Iran nuclear expert ‘defects to US’

Shahram Amiri, missing since June, debriefed on Tehran’s nuclear programme, ABC News says.

Isfahan urnanium facility
US sources reportedly called Shahram Amiri's defection 'an intelligence coup' [EPA]

The report said officials reportedly described the defection of the award-winning nuclear expert as “an intelligence coup”.

It said Amiri has been extensively debriefed since his defection, and that he helped confirm US intelligence assessments about the Iranian nuclear programme.

Earlier speculation

The Iranian’s mysterious disappearance, three days after arriving in Saudi Arabia, sparked speculation that he may have defected to the US.

According to the ABC report, CIA approached Amiri in Iran through an intermediary who made an offer of resettlement on behalf of the US.
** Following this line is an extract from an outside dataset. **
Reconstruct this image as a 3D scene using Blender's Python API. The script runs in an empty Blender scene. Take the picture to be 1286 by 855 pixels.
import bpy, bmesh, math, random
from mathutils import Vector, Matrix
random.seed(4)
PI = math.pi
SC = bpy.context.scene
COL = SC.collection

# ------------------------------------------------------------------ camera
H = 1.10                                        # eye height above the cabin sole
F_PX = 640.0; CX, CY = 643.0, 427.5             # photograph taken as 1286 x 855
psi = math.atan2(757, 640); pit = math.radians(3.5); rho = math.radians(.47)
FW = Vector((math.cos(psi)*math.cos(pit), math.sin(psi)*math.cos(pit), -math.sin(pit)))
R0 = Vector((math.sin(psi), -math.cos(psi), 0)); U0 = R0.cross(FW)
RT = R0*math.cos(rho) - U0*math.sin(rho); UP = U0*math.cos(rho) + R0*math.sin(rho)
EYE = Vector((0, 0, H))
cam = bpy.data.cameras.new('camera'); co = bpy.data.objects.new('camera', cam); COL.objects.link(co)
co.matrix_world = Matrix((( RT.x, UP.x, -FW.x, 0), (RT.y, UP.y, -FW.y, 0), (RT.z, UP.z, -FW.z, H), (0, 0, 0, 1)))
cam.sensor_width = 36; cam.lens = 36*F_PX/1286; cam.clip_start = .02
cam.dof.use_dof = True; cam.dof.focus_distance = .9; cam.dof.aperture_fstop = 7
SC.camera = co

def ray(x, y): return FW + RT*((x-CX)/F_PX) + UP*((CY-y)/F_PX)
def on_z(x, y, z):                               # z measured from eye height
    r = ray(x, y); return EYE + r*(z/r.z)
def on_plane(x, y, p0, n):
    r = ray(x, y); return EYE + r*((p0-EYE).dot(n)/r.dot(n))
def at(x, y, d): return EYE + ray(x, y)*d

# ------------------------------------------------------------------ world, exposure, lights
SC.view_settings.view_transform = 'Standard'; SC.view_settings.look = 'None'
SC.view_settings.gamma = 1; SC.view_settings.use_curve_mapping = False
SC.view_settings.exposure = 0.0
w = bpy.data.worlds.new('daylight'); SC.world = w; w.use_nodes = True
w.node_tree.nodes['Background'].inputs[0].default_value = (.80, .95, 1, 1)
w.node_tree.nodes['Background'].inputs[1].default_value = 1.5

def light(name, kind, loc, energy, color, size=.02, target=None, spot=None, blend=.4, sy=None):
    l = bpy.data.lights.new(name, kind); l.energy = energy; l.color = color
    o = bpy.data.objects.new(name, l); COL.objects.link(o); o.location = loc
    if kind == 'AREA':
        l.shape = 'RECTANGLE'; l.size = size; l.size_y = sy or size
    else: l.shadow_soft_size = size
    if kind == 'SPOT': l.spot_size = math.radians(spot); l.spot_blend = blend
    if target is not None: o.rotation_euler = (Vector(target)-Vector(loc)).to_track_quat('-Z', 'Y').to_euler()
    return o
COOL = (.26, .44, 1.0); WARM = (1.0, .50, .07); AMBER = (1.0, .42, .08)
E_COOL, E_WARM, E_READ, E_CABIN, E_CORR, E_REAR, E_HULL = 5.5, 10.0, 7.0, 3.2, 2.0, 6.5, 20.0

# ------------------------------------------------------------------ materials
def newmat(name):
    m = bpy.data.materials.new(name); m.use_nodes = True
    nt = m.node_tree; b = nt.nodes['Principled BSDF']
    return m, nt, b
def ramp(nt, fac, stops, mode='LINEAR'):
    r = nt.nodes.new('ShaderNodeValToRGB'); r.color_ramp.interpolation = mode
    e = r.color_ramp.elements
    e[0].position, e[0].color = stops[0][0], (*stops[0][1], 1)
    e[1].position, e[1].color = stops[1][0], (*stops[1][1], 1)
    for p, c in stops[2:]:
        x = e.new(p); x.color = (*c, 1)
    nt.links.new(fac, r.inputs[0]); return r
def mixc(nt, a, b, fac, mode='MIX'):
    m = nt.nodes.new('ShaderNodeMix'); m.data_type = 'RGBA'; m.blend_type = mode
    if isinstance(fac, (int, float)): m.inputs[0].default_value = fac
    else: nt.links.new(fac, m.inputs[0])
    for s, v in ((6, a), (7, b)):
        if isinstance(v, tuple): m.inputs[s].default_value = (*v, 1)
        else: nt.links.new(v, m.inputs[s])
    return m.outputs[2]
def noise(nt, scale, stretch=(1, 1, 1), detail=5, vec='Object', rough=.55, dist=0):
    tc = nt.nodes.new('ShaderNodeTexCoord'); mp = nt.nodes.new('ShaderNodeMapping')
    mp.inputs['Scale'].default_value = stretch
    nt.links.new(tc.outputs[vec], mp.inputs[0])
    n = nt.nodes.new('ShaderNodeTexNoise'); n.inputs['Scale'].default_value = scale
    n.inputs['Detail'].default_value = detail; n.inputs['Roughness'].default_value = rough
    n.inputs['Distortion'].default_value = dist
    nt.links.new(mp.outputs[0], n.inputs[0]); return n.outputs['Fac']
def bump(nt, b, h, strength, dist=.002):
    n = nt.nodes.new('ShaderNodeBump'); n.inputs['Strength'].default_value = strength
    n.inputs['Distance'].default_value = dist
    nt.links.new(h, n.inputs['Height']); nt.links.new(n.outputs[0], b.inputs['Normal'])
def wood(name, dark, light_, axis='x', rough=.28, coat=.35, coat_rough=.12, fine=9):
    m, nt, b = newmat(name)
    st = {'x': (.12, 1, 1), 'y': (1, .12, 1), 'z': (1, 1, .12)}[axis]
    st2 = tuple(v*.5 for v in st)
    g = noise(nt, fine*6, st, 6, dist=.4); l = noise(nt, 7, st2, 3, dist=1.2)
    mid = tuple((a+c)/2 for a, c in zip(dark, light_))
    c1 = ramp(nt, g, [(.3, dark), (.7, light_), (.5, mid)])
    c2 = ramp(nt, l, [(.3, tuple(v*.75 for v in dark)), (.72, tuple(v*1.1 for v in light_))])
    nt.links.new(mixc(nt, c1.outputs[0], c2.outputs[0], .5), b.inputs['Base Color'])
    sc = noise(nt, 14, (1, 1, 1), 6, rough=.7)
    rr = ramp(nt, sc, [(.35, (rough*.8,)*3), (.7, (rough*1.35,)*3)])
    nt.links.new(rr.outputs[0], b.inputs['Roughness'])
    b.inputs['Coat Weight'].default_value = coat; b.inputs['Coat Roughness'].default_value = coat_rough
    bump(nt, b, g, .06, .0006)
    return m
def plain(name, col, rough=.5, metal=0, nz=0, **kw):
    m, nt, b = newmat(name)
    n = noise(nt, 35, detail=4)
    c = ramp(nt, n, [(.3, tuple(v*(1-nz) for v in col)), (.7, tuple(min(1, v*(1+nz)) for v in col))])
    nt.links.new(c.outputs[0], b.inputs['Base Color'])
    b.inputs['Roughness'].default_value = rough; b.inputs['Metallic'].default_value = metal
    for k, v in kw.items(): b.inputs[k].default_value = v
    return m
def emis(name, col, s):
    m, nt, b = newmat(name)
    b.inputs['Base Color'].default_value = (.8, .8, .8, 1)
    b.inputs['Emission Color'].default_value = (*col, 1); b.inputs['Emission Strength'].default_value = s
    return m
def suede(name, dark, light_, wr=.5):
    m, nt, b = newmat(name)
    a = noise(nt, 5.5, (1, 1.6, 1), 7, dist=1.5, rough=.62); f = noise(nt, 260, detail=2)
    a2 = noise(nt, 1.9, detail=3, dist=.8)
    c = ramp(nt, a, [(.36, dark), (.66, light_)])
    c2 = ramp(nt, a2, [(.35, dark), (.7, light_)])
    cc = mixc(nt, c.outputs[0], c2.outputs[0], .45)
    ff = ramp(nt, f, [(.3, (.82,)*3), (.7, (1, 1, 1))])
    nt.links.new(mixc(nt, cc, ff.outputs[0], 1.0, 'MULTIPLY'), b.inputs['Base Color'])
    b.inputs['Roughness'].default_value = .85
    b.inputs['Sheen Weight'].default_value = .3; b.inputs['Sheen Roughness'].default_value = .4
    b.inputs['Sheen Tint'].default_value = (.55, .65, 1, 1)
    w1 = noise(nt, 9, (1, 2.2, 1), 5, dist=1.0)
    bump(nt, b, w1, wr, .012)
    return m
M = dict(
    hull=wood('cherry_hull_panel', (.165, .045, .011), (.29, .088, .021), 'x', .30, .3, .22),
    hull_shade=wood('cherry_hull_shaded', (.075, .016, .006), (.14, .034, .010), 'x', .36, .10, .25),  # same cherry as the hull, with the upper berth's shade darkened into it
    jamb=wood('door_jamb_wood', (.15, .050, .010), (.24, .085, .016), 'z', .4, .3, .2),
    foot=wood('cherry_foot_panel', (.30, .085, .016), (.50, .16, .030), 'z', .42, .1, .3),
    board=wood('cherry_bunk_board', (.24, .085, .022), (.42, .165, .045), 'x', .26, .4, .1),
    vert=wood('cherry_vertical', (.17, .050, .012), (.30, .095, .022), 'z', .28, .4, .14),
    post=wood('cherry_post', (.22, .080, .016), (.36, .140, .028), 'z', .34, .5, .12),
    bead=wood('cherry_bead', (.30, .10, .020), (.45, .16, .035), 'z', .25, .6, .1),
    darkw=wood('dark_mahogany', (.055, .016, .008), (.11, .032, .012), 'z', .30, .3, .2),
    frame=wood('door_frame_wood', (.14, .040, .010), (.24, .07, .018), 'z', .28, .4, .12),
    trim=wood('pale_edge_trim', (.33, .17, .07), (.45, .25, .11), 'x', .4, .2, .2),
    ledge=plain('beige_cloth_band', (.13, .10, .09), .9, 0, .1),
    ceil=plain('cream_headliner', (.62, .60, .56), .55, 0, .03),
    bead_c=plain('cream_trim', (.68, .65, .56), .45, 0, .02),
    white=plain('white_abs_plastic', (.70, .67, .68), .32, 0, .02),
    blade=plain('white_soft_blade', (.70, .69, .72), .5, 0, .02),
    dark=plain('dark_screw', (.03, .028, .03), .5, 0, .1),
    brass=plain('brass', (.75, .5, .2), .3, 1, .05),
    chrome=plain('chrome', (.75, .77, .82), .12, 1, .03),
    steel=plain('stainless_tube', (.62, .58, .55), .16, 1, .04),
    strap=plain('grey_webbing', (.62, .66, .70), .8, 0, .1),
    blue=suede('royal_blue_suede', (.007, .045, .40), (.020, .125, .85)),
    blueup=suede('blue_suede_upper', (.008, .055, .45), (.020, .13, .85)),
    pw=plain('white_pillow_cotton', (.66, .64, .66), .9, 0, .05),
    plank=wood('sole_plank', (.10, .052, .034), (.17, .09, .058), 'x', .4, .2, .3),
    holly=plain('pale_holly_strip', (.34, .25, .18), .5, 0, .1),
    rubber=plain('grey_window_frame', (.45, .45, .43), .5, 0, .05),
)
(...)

At the time Amiri was a researcher at Tehran’s Malek Ashtar University working for Iran’s Atomic Energy Organisation.

The US has denied any involvement, saying it had no information on him.

In December, Iran accused Saudi Arabia of handing Amiri over to the US.

Quoting from the CIA’s declassified annual report to the US congress, the ABC report said: “Iran is keeping open the option to develop nuclear weapons though we do not know whether Tehran eventually will decide to produce nuclear weapons.”

Since the late 1990s, the CIA has attempted to recruit Iranian scientists and officials through contacts made with relatives living in the US, according to former intelligence officials.